[What you need to do] Your task is to copy every line of the entries that contains "pixels".

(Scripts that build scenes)
──────────
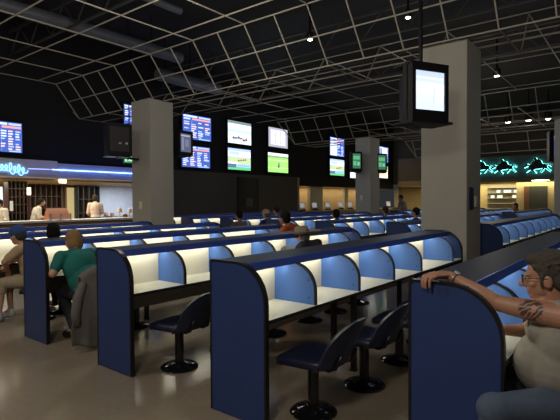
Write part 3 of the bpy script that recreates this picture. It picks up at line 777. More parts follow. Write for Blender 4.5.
# ------------------------------------------------------------------ people
def remeshed(name, b, voxel, mat, parent, smooth=4, factor=0.5):
    me=b.mesh(name+'_src',mat); o=bpy.data.objects.new(name+'_src',me); COL.objects.link(o)
    m=o.modifiers.new('r','REMESH'); m.mode='VOXEL'; m.voxel_size=voxel; m.use_smooth_shade=True
    if smooth:
        s=o.modifiers.new('s','SMOOTH'); s.iterations=smooth; s.factor=factor
    dg=bpy.context.evaluated_depsgraph_get(); dg.update()
    nm=bpy.data.meshes.new_from_object(o.evaluated_get(dg)); nm.name=name
    bpy.data.objects.remove(o); bpy.data.meshes.remove(me)
    nm.materials.clear(); nm.materials.append(mat); nm.shade_smooth()
    nm.polygons.foreach_set('material_index',[0]*len(nm.polygons))
    return link(name,nm,parent)
SK_A=surf('skin_light',(0.50,0.27,0.18),0.5,var=0.08,scale=14)
SK_B=surf('skin_tan',(0.36,0.18,0.11),0.5,var=0.08,scale=14)
SK_C=surf('skin_brown',(0.22,0.11,0.065),0.5,var=0.08,scale=14)
def cloth(name,col): return surf('cloth_'+name,col,0.9,var=0.18,scale=25,bump=0.15)
def hairm(name,col): return surf('hair_'+name,col,0.85,spec=0.15,var=0.45,scale=60,bump=0.5)

def put_head(b, c, M, s=1.0, ears=True):
    c=Vector(c)
    P=lambda x,y,z: c+M@Vector((x*s,y*s,z*s))
    def E(x,y,z,rx,ry,rz): b.ell(P(x,y,z),(rx*s,ry*s,rz*s),18,12,M)
    E(0,-.012,.034,.077,.098,.093); E(0,.024,-.030,.062,.074,.085); E(0,.045,-.082,.043,.045,.038)
    E(0,.030,-.055,.058,.055,.05)
    b.cap(P(0,.092,.012),P(0,.117,-.030),.010*s,.016*s,10)
    b.cap(P(-.012,.104,-.035),P(.012,.104,-.035),.010*s,.010*s,8)
    b.cap(P(-.036,.082,.024),P(.036,.082,.024),.014*s,.014*s,8)
    b.cap(P(-.020,.086,-.066),P(.020,.086,-.066),.010*s,.010*s,8)
    E(-.045,.060,-.022,.022,.022,.02); E(.045,.060,-.022,.022,.022,.02)
    if ears:
        for sx in (-1,1): E(sx*.078,-.008,-.012,.010,.024,.034)
def put_hand(b, w, f, n, th, s=1.0, curl=0.5, spread=1.0):
    """w wrist, f finger direction, n back-of-hand normal, th=+1/-1: thumb towards f x n times th"""
    w=Vector(w); f=Vector(f).normalized(); n=Vector(n); n=(n-f*n.dot(f)).normalized(); side=f.cross(n)*th
    M=Matrix((side,f,n)).transposed()
    b.ell(w+f*.048*s,(.040*s,.055*s,.017*s),14,10,M)
    b.cap(w,w+f*.03*s,.025*s,.026*s,10)
    for i,(off,L) in enumerate(((-.032,.060),(-.011,.074),(.011,.080),(.032,.072))):
        p=w+(f*.088+side*off*spread)*s; d=f.copy()
        for k,(fr,rr) in enumerate(((.46,.0092),(.31,.0085),(.23,.0078))):
            a=curl*(0.5,0.9,0.7)[k]
            ax=d.cross(n); d2=d*math.cos(a)-n*math.sin(a); n2=n*math.cos(a)+d*math.sin(a); d=d2; n=n2
            q=p+d*L*fr*1.25*s; b.cap(p,q,rr*s,rr*.92*s,8); p=q
        n=side.cross(f)*th; n=M@Vector((0,0,1))
    p=w+(f*.022+side*.028)*s; d=(side*.75+f*.62-n*.25).normalized()
    q=p+d*.042*s; b.cap(p,q,.0125*s,.0105*s,8); d=(side*.35+f*.85-n*.35).normalized(); b.cap(q,q+d*.034*s,.0100*s,.0085*s,8)

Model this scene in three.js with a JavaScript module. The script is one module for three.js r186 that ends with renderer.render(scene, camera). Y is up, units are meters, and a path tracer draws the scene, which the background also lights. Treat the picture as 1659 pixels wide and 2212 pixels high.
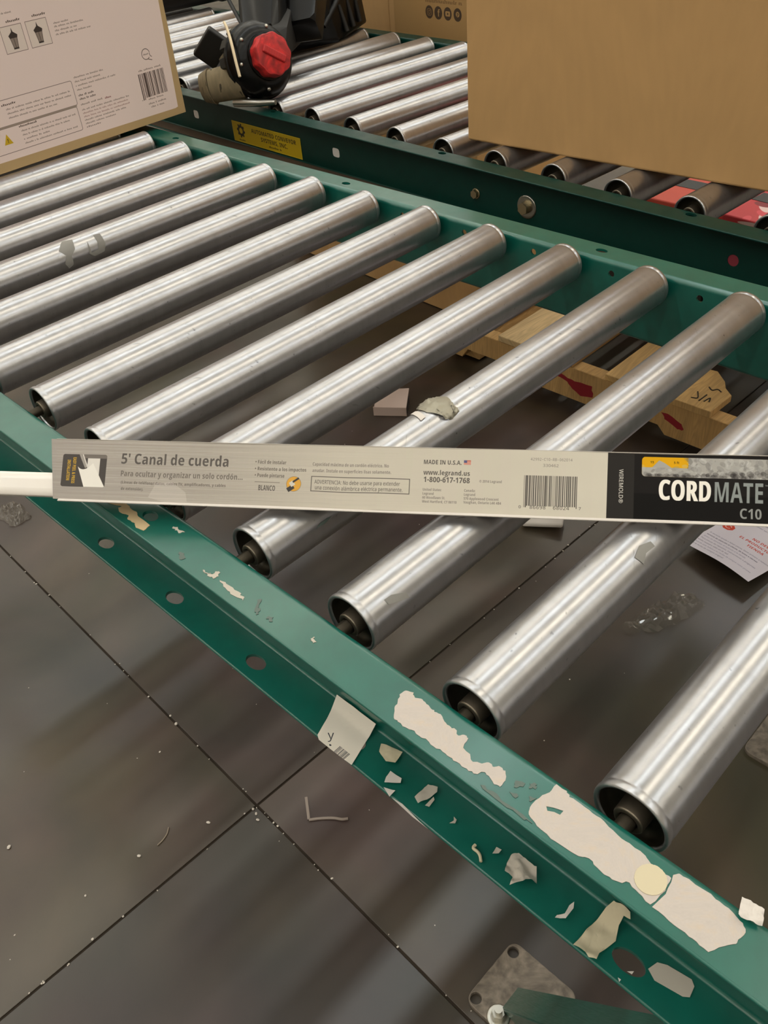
import * as THREE from 'three';
import { mergeGeometries, mergeVertices, toCreasedNormals } from 'three/addons/utils/BufferGeometryUtils.js';
import { RoundedBoxGeometry } from 'three/addons/geometries/RoundedBoxGeometry.js';
import { ConvexGeometry } from 'three/addons/geometries/ConvexGeometry.js';
import { TessellateModifier } from 'three/addons/modifiers/TessellateModifier.js';
import { ImprovedNoise } from 'three/addons/math/ImprovedNoise.js';
import { RectAreaLightUniformsLib } from 'three/addons/lights/RectAreaLightUniformsLib.js';

// ------------------------------------------------------------------ camera, light, exposure
const scene = new THREE.Scene();
const AXLE = 0.75;                                   // height of the roller axles above the floor
const camera = new THREE.PerspectiveCamera(61.47, 1659 / 2212, 0.02, 60);
camera.position.set(0.3399, AXLE + 0.45334, 0.26381);
camera.rotation.set(-0.68799, 0.83556, -0.10017, 'YXZ');
const renderer = new THREE.WebGLRenderer({ antialias: true });
renderer.toneMapping = THREE.LinearToneMapping;
renderer.toneMappingExposure = 1.12;
renderer.shadowMap.enabled = true;
scene.background = new THREE.Color(0x000000);
RectAreaLightUniformsLib.init();
const LAMP_ROWS = [-7.4, -5.3, -3.4, -1.5, 0.6, 2.7, 5.0];   // x of the rows of strip lights
const LAMP_Y = 4.6, LAMP_LEN = 15.0, LAMP_W = 0.14, LAMP_POWER = 9.5, UPLIGHT = 7, LAMP_GLOW = 6, CEILING_Y = 5.4;
const LAMP_WARM = new THREE.Color(1.0, 0.925, 0.76), LAMP_COOL = new THREE.Color(0.95, 1.0, 0.99);   // tubes of two makes, in turn

// ------------------------------------------------------------------ helpers
let seed = 7;
const rnd = () => { seed = (seed * 1664525 + 1013904223) >>> 0; return seed / 4294967296; };
const rr = (a, b) => a + (b - a) * rnd();
const noise = new ImprovedNoise();
const N3 = (x, y, z) => noise.noise(x, y, z);
const fbm = (x, y, z, o = 4) => { let s = 0, a = 0.5; for (let i = 0; i < o; i++) { s += a * N3(x, y, z); x *= 2.03; y *= 2.03; z *= 2.03; a *= 0.5; } return s; };
const names = new Map();
const numbered = (n) => { const k = names.get(n) || 0; names.set(n, k + 1); return k ? `${n}_${String(k).padStart(3, '0')}` : n; };
const shade = (o) => { o.castShadow = true; o.receiveShadow = true; return o; };
function tag(o, label, category, group, kind) {
  o.userData.label = label; o.userData.category = category;
  if (group) o.userData.group = group;
  if (kind) o.userData.kind = kind;
  return o;
}
function thing(name, label, category, pos = [0, 0, 0], turn = 0, group) {
  const g = new THREE.Group(); g.name = numbered(name); g.position.set(...pos); g.rotation.y = turn;
  scene.add(g); return tag(g, label, category, group);
}
function mesh(name, geo, mat, parent = scene) {
  const m = shade(new THREE.Mesh(geo, mat)); m.name = numbered(name); parent.add(m); return m;
}
const clean = (g) => { const n = g.index ? g.toNonIndexed() : g; for (const k of Object.keys(n.attributes)) if (!['position', 'normal', 'uv'].includes(k)) n.deleteAttribute(k); n.morphAttributes = {}; n.groups = []; if (!n.attributes.uv) n.setAttribute('uv', new THREE.BufferAttribute(new Float32Array(n.attributes.position.count * 2), 2)); return n; };
const merge = (l) => mergeGeometries(l.map(clean));
const mv = (g, x, y, z, rx = 0, ry = 0, rz = 0) => { g.applyMatrix4(new THREE.Matrix4().compose(new THREE.Vector3(x, y, z), new THREE.Quaternion().setFromEuler(new THREE.Euler(rx, ry, rz)), new THREE.Vector3(1, 1, 1))); return g; };
const cylBetween = (a, b, r0, r1 = r0, seg = 20, open = false) => {
  const A = new THREE.Vector3(...a), B = new THREE.Vector3(...b), d = B.clone().sub(A);
  const g = new THREE.CylinderGeometry(r1, r0, d.length(), seg, 1, open);
  g.applyQuaternion(new THREE.Quaternion().setFromUnitVectors(new THREE.Vector3(0, 1, 0), d.clone().normalize()));
  g.translate((A.x + B.x) / 2, (A.y + B.y) / 2, (A.z + B.z) / 2); return g;
};
const pairs = (a, k = 0.001) => { const o = []; for (let i = 0; i < a.length; i += 2) o.push(new THREE.Vector2(a[i] * k, a[i + 1] * k)); return o; };
const chamferBox = (w, h, d, r = 0.002) => new RoundedBoxGeometry(w, h, d, 2, r);
const std = (o) => new THREE.MeshStandardMaterial(o);
const phys = (o) => new THREE.MeshPhysicalMaterial(o);

// ------------------------------------------------------------------ textures
function dataTex(w, h, fn, srgb = true) {
  const d = new Float32Array(w * h * 4);
  for (let y = 0; y < h; y++) for (let x = 0; x < w; x++) {
    const c = fn(x, y); const i = (y * w + x) * 4;
    for (let k = 0; k < 3; k++) d[i + k] = Math.max(0, Math.min(1, c[k] / 255));
    d[i + 3] = 1;
  }
  const t = new THREE.DataTexture(d, w, h, THREE.RGBAFormat, THREE.FloatType); t.wrapS = t.wrapT = THREE.RepeatWrapping;
  t.magFilter = THREE.LinearFilter; t.minFilter = THREE.LinearMipmapLinearFilter; t.generateMipmaps = true;
  if (srgb) t.colorSpace = THREE.SRGBColorSpace; t.needsUpdate = true; return t;
}
// noise that repeats after w, h pixels
const tile = (x, y, w, h, fx, fy, z, o = 4) => { const u = x / w, v = y / h, a = 2 * Math.PI; return fbm(Math.cos(u * a) * fx + 9, Math.sin(u * a) * fx + Math.cos(v * a) * fy + 5, Math.sin(v * a) * fy + z, o); };
function canvasTex(w, h, draw) {
  const c = document.createElement('canvas'); c.width = w; c.height = h; const x = c.getContext('2d'); draw(x, w, h);
  const t = new THREE.CanvasTexture(c); t.colorSpace = THREE.SRGBColorSpace; t.anisotropy = 8; return t;
}
const rep = (t, u, v, ou = 0, ov = 0) => { const c = t.clone(); c.repeat.set(u, v); c.offset.set(ou, ov); c.needsUpdate = true; return c; };

// print too small to read: one stroke per letter, grouped in words
function strokes(c, words, x, y, px, wd) { const n = words.reduce((a, b) => a + b + 1, -1), st = wd / n; let k = 0; for (const w of words) { for (let i = 0; i < w; i++, k++) { const h = px * (0.5 + 0.24 * ((k * 7919) % 5 > 3) ); c.fillRect(x + k * st, y - h, st * 0.62, h); if ((k * 31) % 3) c.fillRect(x + k * st, y - px * ((k % 2) ? 0.5 : 0.12), st * 0.95, px * 0.12); } k++; } }
const hash = (i) => { const s = Math.sin(i * 127.1 + 11.7) * 43758.5453; return s - Math.floor(s); };
// zinc plated tube: u runs round the tube, v along it
const zincRough = dataTex(128, 512, (x, y) => {
  const ring = tile(x, y, 128, 512, 0.15, 9, 17, 3), blot = tile(x, y, 128, 512, 0.8, 2.2, 2, 3);
  const g = Math.max(105, 111 + 20 * ring + 20 * blot); return [g, g, g];
}, false);
const zincColor = dataTex(256, 1024, (x, y) => {
  const blot = tile(x, y, 256, 1024, 1.0, 2.6, 7, 3), ring = tile(x, y, 256, 1024, 0.1, 12, 3, 3), ax = tile(x, y, 256, 1024, 3.2, 0.4, 23, 3), scuff = Math.max(0, tile(x, y, 256, 1024, 5, 16, 61, 3) - 0.36);
  const g = 181 - 420 * scuff + 12 * blot + 10 * ring + 8 * ax; return [g, g - 1, g + 1];
});
const paintColor = dataTex(512, 512, (x, y) => {
  const b = tile(x, y, 512, 512, 1.2, 1.2, 1, 3), f = tile(x, y, 512, 512, 5, 5, 4, 2);
  const k = 1 + 0.10 * b + 0.07 * f; return [8 * k, 90 * k, 78 * k];
});
const paintRough = dataTex(256, 256, (x, y) => { const b = tile(x, y, 256, 256, 1.6, 1.6, 8, 3); const g = Math.max(90, 104 + 44 * b); return [g, g, g]; }, false);
const concreteColor = dataTex(1024, 1024, (x, y) => {
  const a = tile(x, y, 1024, 1024, 0.8, 0.8, 3, 4), b = tile(x, y, 1024, 1024, 2.4, 2.4, 11, 4), w = tile(x, y, 1024, 1024, 1.1, 1.1, 21, 3);
  const v = tile(x, y, 1024, 1024, 1.8, 1.8, 51, 3), k = 1 + 0.75 * a + 0.34 * b; return [56 * k + 12 * v, 46 * k + 7 * w, 36 * k - 8 * w + 8 * v];
});
const concreteRough = dataTex(512, 512, (x, y) => { const a = tile(x, y, 512, 512, 1.4, 1.4, 31, 4); const g = Math.max(110, 130 + 60 * a); return [g, g, g]; }, false);
const kraftColor = dataTex(256, 256, (x, y) => {
  const f = tile(x, y, 256, 256, 7, 2, 2, 2), l = tile(x, y, 256, 256, 1.0, 1.0, 6, 3);
  const k = 1 + 0.04 * l + 0.035 * f; return [186 * k, 146 * k, 96 * k];
});
const woodColor = dataTex(256, 1024, (x, y) => {
  const w = tile(x, y, 256, 1024, 0.8, 0.5, 3, 3), g = Math.sin((x / 256 * 9 + w * 7) * 6.28) * 0.5 + 0.5, f = tile(x, y, 256, 1024, 14, 2.5, 9, 3);
  const k = 0.95 + 0.08 * g + 0.10 * f + 0.2 * w; return [202 * k, 172 * k, 126 * k];
});

// ------------------------------------------------------------------ materials
const zinc = [0, 1, 2, 3, 4].map((i) => std({ color: 0xffffff, metalness: 0.9, roughness: 0.7, map: rep(zincColor, 1, 1, i * 0.23, i * 0.37), roughnessMap: rep(zincRough, 1, 1, i * 0.31, i * 0.19) }));
const rimMetal = std({ color: 0xb4b0a6, metalness: 1, roughness: 0.3 });
const darkMetal = std({ color: 0x4a443a, metalness: 0.9, roughness: 0.5 });
const collarMetal = std({ color: 0x7a7062, metalness: 0.9, roughness: 0.42 });
const boltMetal = std({ color: 0xb8a888, metalness: 1, roughness: 0.38 });
const green = phys({ color: 0xffffff, map: rep(paintColor, 3, 3), roughness: 0.9, roughnessMap: rep(paintRough, 3, 3), clearcoat: 0.62, clearcoatRoughness: 0.2 });
const greenShaded = phys({ color: 0x9c9c9c, specularIntensity: 0.5, map: rep(paintColor, 3, 3), roughness: 0.95, roughnessMap: rep(paintRough, 3, 3), clearcoat: 0.1, clearcoatRoughness: 0.2 });  // same green paint, darkened and dulled for the shade on the far rails
const concrete = phys({ color: 0xffffff, map: rep(concreteColor, 0.42, 0.42), roughness: 0.9, roughnessMap: rep(concreteRough, 0.42, 0.42), clearcoat: 0.38, clearcoatRoughness: 0.2 });
const jointDirt = std({ color: 0x2a2118, roughness: 1 });
const kraft = std({ color: 0xffffff, map: rep(kraftColor, 2, 2), roughness: 0.85 });
const kraftDark = std({ color: 0xcfc2b0, map: rep(kraftColor, 2, 2), roughness: 0.9 });
const paper = std({ color: 0xcfc7c0, roughness: 0.9, side: THREE.DoubleSide });
const paperGrey = std({ color: 0xb9b0a4, roughness: 0.9, side: THREE.DoubleSide });
const paperCream = std({ color: 0xc8bca0, roughness: 0.9, side: THREE.DoubleSide });
const residueGrey = std({ color: 0x8a8782, roughness: 0.8, side: THREE.DoubleSide });
const chipGrey = std({ color: 0x5d6a64, roughness: 0.8, side: THREE.DoubleSide });
const wood = [0, 1, 2].map((i) => std({ color: [0xffffff, 0xe6d6bc, 0xf4e6cc][i], map: rep(woodColor, 6, 1.2, i * 0.3, i * 0.4), roughness: 0.85 }));
const blackPlastic = std({ color: 0x16151a, roughness: 0.32 });
const blackRubber = std({ color: 0x141312, roughness: 0.55 });
const whitePlastic = phys({ color: 0xeae2da, roughness: 0.28, clearcoat: 0.4, clearcoatRoughness: 0.15 });
const clearFilm = phys({ color: 0xf4f2ee, transmission: 0.97, thickness: 0, roughness: 0.06, ior: 1.6, side: THREE.DoubleSide });

// ------------------------------------------------------------------ thin sheets
const tess = (g, edge, it = 6) => new TessellateModifier(edge, it).modify(g.index ? g.toNonIndexed() : g);
function flatSheet(pts, edge = 0.006) { const g = tess(new THREE.ShapeGeometry(new THREE.Shape(pts)), edge); return g; }
function smoothSheet(g) { g.deleteAttribute('normal'); const m = mergeVertices(g, 1e-6); m.computeVertexNormals(); return m; }
// sheet lying in x-z (input points are x, z), height from lift(x, z)
function layer(pts, lift, edge) {
  const g = flatSheet(pts.map((p) => new THREE.Vector2(p.x, -p.y)), edge), p = g.attributes.position;
  for (let i = 0; i < p.count; i++) { const x = p.getX(i), z = -p.getY(i); p.setXYZ(i, x, lift(x, z), z); }
  return smoothSheet(g);
}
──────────
[Answer for this exercise]
Model this scene in three.js with a JavaScript module. The script is one module for three.js r186 that ends with renderer.render(scene, camera). Y is up, units are meters, and a path tracer draws the scene, which the background also lights. Treat the picture as 1659 pixels wide and 2212 pixels high.
// noise that repeats after w, h pixels